Lisi Russell, Ken Russell’s widow remembers “Ken’s relationship with couture arose from his appreciation for the way clothes signalled a change in the cultural zeitgeist. He always kept a dressing box of clothes and props for his photographic subjects (though the Teddy Girls brought their own) and had an eye out for stylish models. His interest in couture began as an undergraduate at Pangbourne Naval Academy where he wore a cadet’s formal uniform and incidentally designed the school’s first and only drag show. As a young professional ballet dancer, Ken decided independently to augment his huntsman’s costume with glitter and feathers, inadvertently upstaging his own solo. Ken was known from London to NYC to France and Italy for his individual, quixotic style: his pink-patterned shirts, his braces, his gold-trimmed kaftan, his decorative walking stick; his boater hat, top hat and highwayman’s hat; his Tyrolean jacket, hooded cape, hip-hop outfit and voluminous Russian greatcoat. He had lifelong friendships with Zandra Rhodes(his schoolmate), Vivienne Westwood (who designed a Ken Russell T-shirt) and Piers Atkinson (who designed him a couture hat). Ken convinced a certain men’s shop in Bournemouth to import silk waistcoats and unusual shirts personally fitted for him. Equally at home in couture shops, vintage outlets and street markets, Ken ruefully chuckled that he couldn’t make it in fashion photography because he hadn’t been able to afford a Bond St suit with a white carnation. His last notes on his unfinished film (ALICE) of November 2011 read: “Ask Lagerfeld or House of Gaga to costume.’”

When asked about his pictures of the teddy girls, Russell remembered “No one paid that much attention to the teddy girls before I did them, although there were plenty on teddy boys .They were tough these kids, they’d been born in the war years and food rationing only ended in about 1954 – a year before I took these pictures. They were proud. The teddy girls all dressed up were quite edgy and that interested me. They were more relevant and rebellious but good as gold. They thought it was fun getting into their clobber and I thought so too”

Alan Vines’ work which is also on show includes a series of never seen before images exploring a day in the life of the oldest all male revue : ‘This was The Army’, which ran for nine years, after it was founded in WWII. The idea began with comedian (and soldier) Jack Lewis in the army where entertainment was improvised and men made fun of, and made up for, the shortage of women by dressing up.

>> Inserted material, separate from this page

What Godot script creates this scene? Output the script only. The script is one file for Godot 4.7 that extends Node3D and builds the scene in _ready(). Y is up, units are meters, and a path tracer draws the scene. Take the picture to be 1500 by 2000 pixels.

Back in civvy street he set out with his wife Hazel to turn the joke into a commercial proposition. Jack provided the raw knockout army sketches and Hazel (a former dancer) trained the chorus ‘girls’. The1950s equivalent to “Everyone’s Talking about Jamie” or “RuPaul’s Drag Race” both of which came more than 60 years later, the popularity of the drag show was high and audiences were treated to an evening’s entertainment where, as the poster said, ‘Every Lady is a Perfect Gentleman’.

These two great photographers, young meteors of 1950s Britain, never met but converge with two separate photo essays. Both had very different career trajectories, one -Ken Russell -became a global filmmaking superstar whose photographic work has now inspired the Creative Director at Dior, Maria Grazia Chiuri as well as the former head of Burberry Christopher Bailey. The other, Alan Vines has largely slipped from the history books but is long overdue the recognition his superb work deserves and we are delighted to be exhibiting the two series together, and for the first time.